Christine McDonough is an accomplished writer who is new to the libretto form, which she finds a dramatic form of poetry. Her experience with opera began on stage as a chorus member in the acclaimed Utah Opera Chorus, an unplanned joy that continued for 18 seasons. She sang in a variety of costumes ranging from various peasants to a tipsy German Baroness, a Scottish witch, an Italian innkeeper, a gossipy American, and a Gatekeeper of Hades. She works as a writer at Western Governors University and an Information Designer on projects with small companies, providing software UX/UI, graphic design, and photography. Her education includes an MA in Information Design from the University of Reading in England, as well as a Masters in Human Resources from Michigan State University.
Tony Solitro composes concert and stage music that is “fraught with tension” and “amusingly intricate.” Politics, history, literature, drama, and visual art inspire his compositions. Recent projects include No More in Darkness, More Beautiful Than Night, living – despite | living – against, and Les Bouteilles de la Table Ronde.
Tony’s mythology-infused comedy Triangle will be presented during the National Opera Association’s 2019 Conference in Salt Lake City. He is based in Philadelphia.
Paisley Rekdal was born and raised in Seattle, Washington, and has lived in Utah since 2003. She teaches at the University of Utah and is the current Poet Laureate of the State of Utah. She is the author of a book of essays, The Night My Mother Met Bruce Lee; the hybrid photo-text memoir, Intimate; and five books of poetry: A Crash of Rhinos; Six Girls Without Pants; The Invention of the Kaleidoscope; Animal Eye, and Imaginary Vessels. Her newest work of nonfiction is a book-length essay, The Broken Country: On Trauma, a Crime, and the Continuing Legacy of Vietnam.
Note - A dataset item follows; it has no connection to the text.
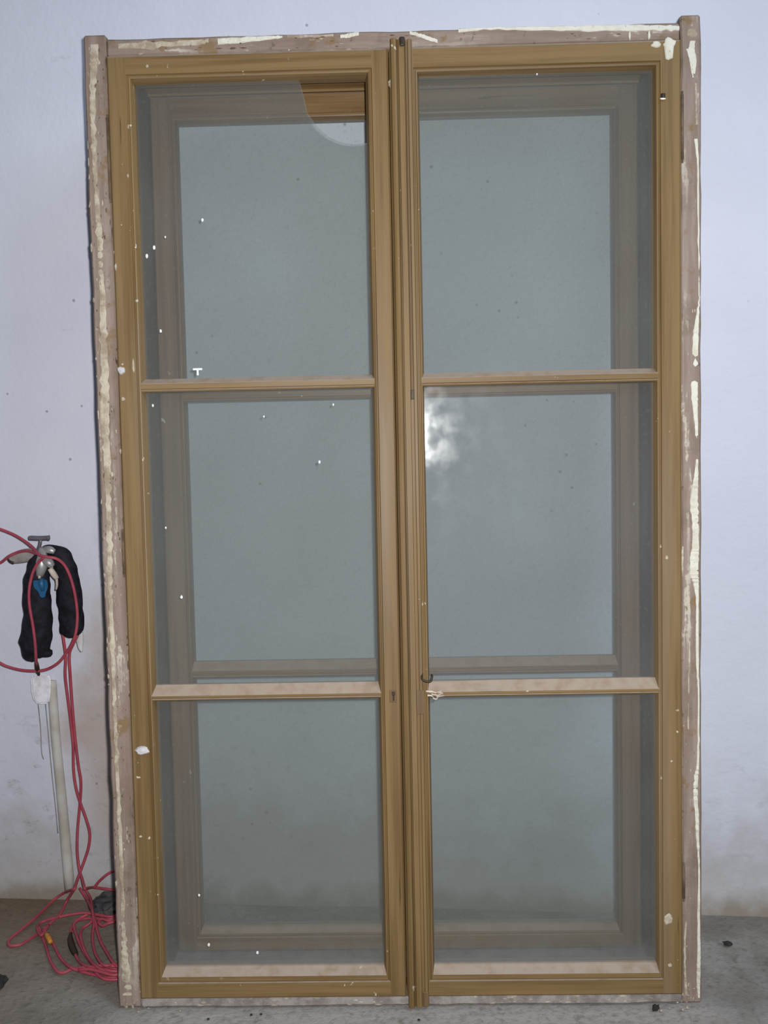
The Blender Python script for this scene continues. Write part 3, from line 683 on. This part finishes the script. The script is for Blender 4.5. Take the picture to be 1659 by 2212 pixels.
cord('strand', [OW(x, y, q) for x, y, q in ((168, 1372, .055), (158, 1392, .05), (150, 1415, .04), (152, 1460, .035), (156, 1520, .03), (162, 1590, .028), (169, 1650, .026), (175, 1690, .026), (173, 1735, .024), (168, 1790, .024), (167, 1840, .03), (172, 1880, .04), (178, 1900, .06), (183, 1920, .09))])
def FL(pts):
    out = []
    for x, y, z in pts:
        p = on_floor(x, y, 0.0038 + z)
        if (p - Vector((0, WALL_A, 0))).dot(WN) < 0.022: p = on_wall(x, y, 0.022)     # lies against the foot of the wall
        out.append(p)
    return out
heap = [
    ('heap_turn', [(161, 1920, .03), (140, 1928, .02), (115, 1945, .0), (85, 1975, .0), (50, 2005, .0), (24, 2026, .0), (18, 2036, .0), (24, 2043, .0), (45, 2040, .0), (65, 2028, .0), (85, 2014, .0), (108, 1995, .008), (130, 1975, .01), (145, 1945, .02), (158, 1922, .036)]),
    ('heap_turn', [(183, 1920, .03), (200, 1917, .02), (225, 1920, .008), (250, 1924, .0), (275, 1932, .0), (290, 1948, .0), (285, 1965, .0), (262, 1976, .004), (235, 1980, .008), (200, 1974, .01), (180, 1972, .012), (150, 1976, .010), (118, 1983, .006), (95, 1990, .0), (82, 1998, .0), (82, 2012, .004), (90, 2020, .008), (105, 1998, .012)]),
    ('heap_turn', [(203, 1918, .0), (216, 1902, .02), (236, 1886, .03), (252, 1881, .03), (270, 1880, .02)]),
    ('heap_turn', [(84, 2002, .004), (90, 2020, .002), (98, 2040, .0), (105, 2065, .0), (114, 2085, .0), (125, 2099, .0), (138, 2101, .0), (155, 2094, .004), (180, 2090, .008), (210, 2087, .010), (240, 2090, .006), (262, 2096, .0), (280, 2102, .0)]),
    ('heap_turn', [(92, 2008, .01), (108, 2024, .006), (118, 2045, .004), (128, 2065, .002), (140, 2080, .0), (155, 2091, .008), (178, 2099, .006), (205, 2106, .004), (230, 2112, .0), (255, 2110, .0), (275, 2106, .0)]),
    ('heap_turn', [(262, 1980, .012), (235, 1986, .016), (205, 1984, .014), (180, 1985, .010), (163, 1992, .006), (153, 2010, .004), (153, 2030, .002), (160, 2055, .0), (170, 2075, .002), (185, 2086, .012), (215, 2092, .014), (245, 2098, .010), (268, 2098, .006)]),
    ('heap_turn', [(190, 1975, .018), (172, 1984, .014), (160, 1997, .01), (165, 2020, .006), (175, 2045, .004), (190, 2070, .004), (205, 2085, .014), (235, 2086, .016), (268, 2090, .01)]),
    ('heap_turn', [(195, 1958, .02), (200, 1972, .024), (198, 1990, .018), (180, 2005, .01), (174, 2020, .01), (180, 2045, .008), (192, 2070, .01), (210, 2089, .018), (240, 2104, .012), (265, 2108, .006)]),
    ('heap_turn', [(184, 1921, .02), (196, 1942, .02), (200, 1970, .028), (203, 1995, .02), (200, 2020, .012), (202, 2045, .01), (210, 2068, .012), (225, 2085, .02), (250, 2084, .014), (272, 2088, .008)]),
    ('heap_turn', [(172, 1919, .02), (186, 1940, .016), (197, 1962, .024), (205, 1985, .024), (210, 2010, .016), (218, 2035, .012), (232, 2060, .012), (245, 2080, .018), (262, 2094, .014)]),
    ('heap_turn', [(262, 1986, .02), (238, 1990, .022), (220, 1985, .024), (213, 1992, .022), (222, 2000, .02), (236, 1994, .026), (262, 1988, .026)]),
    ('heap_turn', [(205, 2100, .01), (225, 2114, .006), (250, 2116, .004), (270, 2112, .002)]),
    ('heap_turn', [(170, 2095, .012), (195, 2094, .016), (220, 2100, .016), (245, 2106, .014), (268, 2102, .012)]),
]
for k, (nm, pts) in enumerate(heap):
    q = FL(pts)
    if k == 0: q[0] = OW(161, 1920, .09); q[-1] = OW(163, 1918, .095)
    if k == 1: q[0] = OW(183, 1920, .09)
    cord(nm, q, 0.0032)
wpart('cord_joint', tube_me(FL([(153, 2016, .004), (152, 2030, .003), (156, 2046, .002), (163, 2060, .0), (166, 2064, .0)]), [.003, .0062, .0072, .006, .003], 10, 4), M['iron'], RC, True, 'black joint in the heap')
wpart('tie', tube_me(FL([(100, 2018, .012), (106, 2028, .012), (110, 2036, .01)]), [.0045, .006, .0045], 8, 3), M['orange'], RC, True, 'orange tape around two turns')

# vertical conduit on the wall with a white end box and two thin wires
CD = empty('wall_conduit', on_wall(152, 1905, 0.0))
tag(CD, 'pale vertical conduit with a white end box on the wall below the black sleeve', 'conduit')
wpart('pipe', tube_me([OW(112, 1470, -.001), OW(115, 1520, -.001), OW(121, 1600, -.001), OW(131, 1700, -.001), OW(140, 1800, -.001), OW(151, 1925, -.001)], [.010, .0105, .0105, .011, .0115, .012], 14, 3), M['pipe'], CD, True)
def box_end():
    pts = [(66, 1464), (72, 1457), (104, 1456), (110, 1464), (109, 1500), (106, 1520), (84, 1521), (74, 1517), (68, 1498)]
    n = len(pts)
    vs = [OW(x, y, -.004) for x, y in pts] + [OW(x, y, .03) for x, y in pts]
    fs = [tuple(range(n)), tuple(range(2 * n - 1, n - 1, -1))] + [(k, (k + 1) % n, n + (k + 1) % n, n + k) for k in range(n)]
    me = mesh_from('end_box', vs, fs); bm = bmesh.new(); bm.from_mesh(me); bmesh.ops.bevel(bm, geom=bm.edges[:], offset=.004, segments=3, affect='EDGES'); bm.to_mesh(me); bm.free(); return me
eb = wpart('end_box', box_end(), M['cap'], CD)
wpart('clip_screw', tube_me([OW(85, 1478, .028), OW(85, 1478, .032)], .005, 10, 1), M['pale'], CD)
wpart('wire', tube_me([OW(82, 1518, .010), OW(85, 1545, .003), OW(88, 1580, .002), OW(90, 1625, .002), OW(94, 1640, .001)], .0010, 6, 4), M['tanarm'], CD, True)
wpart('wire', tube_me([OW(98, 1518, .010), OW(101, 1550, .003), OW(106, 1605, .002), OW(112, 1670, .002), OW(119, 1735, .002), OW(125, 1800, .001)], .0010, 6, 4), M['tanarm'], CD, True)

# ------------------------------------------------------------------ odds and ends on the floor
def lump_me(p, rx, ry, rz, seed, sub=2, amp=0.35):
    bm = bmesh.new(); bmesh.ops.create_icosphere(bm, subdivisions=sub, radius=1)
    for v in bm.verts:
        k = 1 + amp * noise.noise(v.co * 1.7 + Vector((seed, 0, 0)))
        v.co = Vector((v.co.x * rx * k, v.co.y * ry * k, max(-0.6, v.co.z) * rz * k))
    zmin = min(v.co.z for v in bm.verts)
    for v in bm.verts: v.co.z -= zmin
    me = bpy.data.meshes.new('lump'); bm.to_mesh(me); bm.free(); return me
def lump(name, px, py, rx, ry, rz, seed, mat, label, cat, group=None, rot=0.0, sub=2, amp=0.35):
    o = link(name, lump_me(None, rx, ry, rz, seed, sub, amp), mat); p = on_floor(px, py); o.location = (p.x, p.y, 0.0); o.rotation_euler = (0, 0, rot)
    return tag(o, label, cat, group)
lump('dark_rag', 232, 1960, .032, .04, .011, 2.2, M['rag'], 'crumpled dark rag lying behind the red cord heap', 'rag', sub=4, amp=0.7)
lump('wood_chip', 1571, 2041, .011, .006, .004, 3, M['chip'], 'dark chip alone on the floor right of the window', 'chip', amp=.6)
lump('wood_chip', 1417, 2181, .008, .006, .005, 4, M['chip'], 'dark chip before the right bottom corner of the window', 'chip', rot=.7, amp=.6)
lump('wood_chip', 1, 2130, .012, .016, .012, 5, M['chip'], 'dark chip at the left edge of the photo on the floor', 'chip', amp=.6)
lump('plaster_crumb', 1464, 2162, .008, .008, .010, 6, M['crumb'], 'largest cream plaster crumb at the right bottom corner of the frame', 'crumb', 'plaster crumbs by the window foot', amp=.6)
rnd = random.Random(4)
def foot_y(x): return 2182 - 0.000045 * (x - 870) ** 2 + 4
for k in range(9):
    x = rnd.uniform(290, 420) if k < 4 else rnd.uniform(1400, 1490)
    s_ = rnd.uniform(.0016, .0036)
    lump('plaster_crumb', x, foot_y(x) + rnd.uniform(0, 16), s_, s_ * rnd.uniform(.7, 1.2), s_ * .8, k + 10, M['dingy'],
         'tiny pale plaster crumb before the left foot of the window' if k < 4 else 'tiny pale plaster crumb before the right foot of the window', 'crumb', 'plaster crumbs by the window foot', sub=1)
for k, (x, y) in enumerate(((543, 2193), (564, 2192), (905, 2204), (450, 2202))):
    lump('grit', x, y, .003, .0025, .002, k + 40, M['chip'], 'tiny black grit speck on the floor in front of the window', 'grit', 'grit specks before the window', sub=1)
A new collection of poems, Nightingale, which re-writes many of the myths in Ovid’s The Metamorphoses, will be published in spring 2019.
Michael Ching is a composer, conductor and arts administrator. His most recent works are two new operas for the Savannah Voice Festival, Alice Ryley (2015) and Anna Hunter (2017). Other works include Slaying The Dragon and A Midsummer Night’s Dream (opera a cappella, recorded on Albany Records), and Buoso’s Ghost (a comic sequel to Gianni Schicchi.
In 2018-2019, two new one-act operas will have their premieres: Thriver, at Palm Springs Opera Guild, and Seven Woods and A Van, at the Cedar Rapids Opera Theatre. Additional shorter operas this year include Birthday Clown at the Savannah Voice Festival. Michael is Music Director of Amarillo Opera, Composer-in-Residence at Savannah Voice Festival, and Opera consultant at EC Schirmer.
Victoria Panella Bourns has lived in Utah since 1980, and works in the non-profit arts sector. Presently serving as the Director of the Utah Divisions of Arts and Museums, she has a background in arts administration and dance choreography. She began her career as an Instructor in the University of Utah Modern Dance Department, and then served on the dance faculty at Snow College. She became the Co-founder and Adminstrative Director of Utah’s Dance Theatre Coalition. In more recent years, she served as the Managing Director of Salt Lake Acting Company, and was co-founder and Executive Director of the Utah Cultural Alliance.